The accusation now doing the rounds in the country is that some political elements tried to hide the truth of Netaji’s contribution because they feared that he would corner all the credit for Independence. What a petty thought, this!
Thanks to the efforts of a few researchers, the nation now knows that a serious conspiracy shrouds the vanishing of Netaji Subhas Chandra Bose. Countless verifiable accounts are available in public domain to claim that Netaji was never killed in an air crash and that the air crash did not take place at all in the first place. A strong body of evidence has emerged in public domain to believe that Netaji lived for many years -- partly in the Soviet Union and later in India incognito for a variety of reasons. There claims in public domain that the Government of India had the proof that Netaji was alive and some leaders of the Government were in touch with him through Intelligence officers -- either of India or of the erstwhile INA led by Netaji.
Various scholars and researchers have tried to answer a natural question as to why Netaji did not surface in free India if he were alive. While some of those theories appear plausible, some appear only superficial and unconvincing.
No matter the details, one thing is clear -- that most Indians now believe that big efforts were made by some political vested interests to hide truth about Netaji Subhas Chandra Bose for various reasons. This work by a strong lobby of researchers has ensured that the common people have begun doubting the theory of non-violence as the tool that won India freedom.
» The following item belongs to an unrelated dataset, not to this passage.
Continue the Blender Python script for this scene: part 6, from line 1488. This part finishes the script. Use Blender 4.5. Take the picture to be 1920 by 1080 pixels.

This is no less a gain. For, when old theories are challenged forcefully, the public discourse moves forward. Thanks to the efforts of this lobby of researchers about Netaji’s contribution, the common Indian people now believe that the day is not far when the truth about the iconic leader will get known to everybody. And once that happens, a lot of old beliefs will get shattered and new facts would come to fore.
The idea is not to debunk any personality in comparison as such. The purpose is to bring to fore the truth the nation has every right to know. In the case of Netaji Subhas Chandra Bose, this purpose is all the more meaningful.